SI:  Can you see a parallel between your love for baseball and social media?

Braithwaite:  Playing baseball influenced the way I went about developing my career.

As a pitcher you always want the limelight, but for me to get the limelight in social I needed to lead by example and create the best strategy possible for a team so they always feel like they’re marching toward a winning goal.

That might mean customer retention or best-in-class execution in creative development. For me it’s about developing the strongest roster of players on my team -- then taking a game-winning strategy to life. 

SI:  What is the best piece of advice you received so far during your career and whom did it come from?

Braithwaite:  It came from an old mentor, Ron Guirguis, a CEO at Publicis at the time. He said it all starts with why. If you don’t allow people to understand why decisions are being made, they will never be able to infuse the how and the what.

If we’re crafting an end-of-the-year plan, I really want them to understand the why so we can back out of the roadmap to get to the how. 

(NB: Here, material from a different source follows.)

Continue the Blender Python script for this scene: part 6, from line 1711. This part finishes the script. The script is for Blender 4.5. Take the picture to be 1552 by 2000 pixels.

SI:  What are the biggest things related to your position that keep you up at night?

Braithwaite:  In social’s 24/7/365-day-per-year business there’s always something going on. I think about the way social has evolved into a pay-to-play space. You really need to be a financial steward of your clients’ budget to keep the level of trust you try hard to maintain.

Algorithm glitches and platforms going down are what keeps me up at night.

If you look at Black Friday, the Super Bowl of performance marketing, you get really nervous about potentially what might happen.

Those are the things that give me a slight heart palpitation here and there.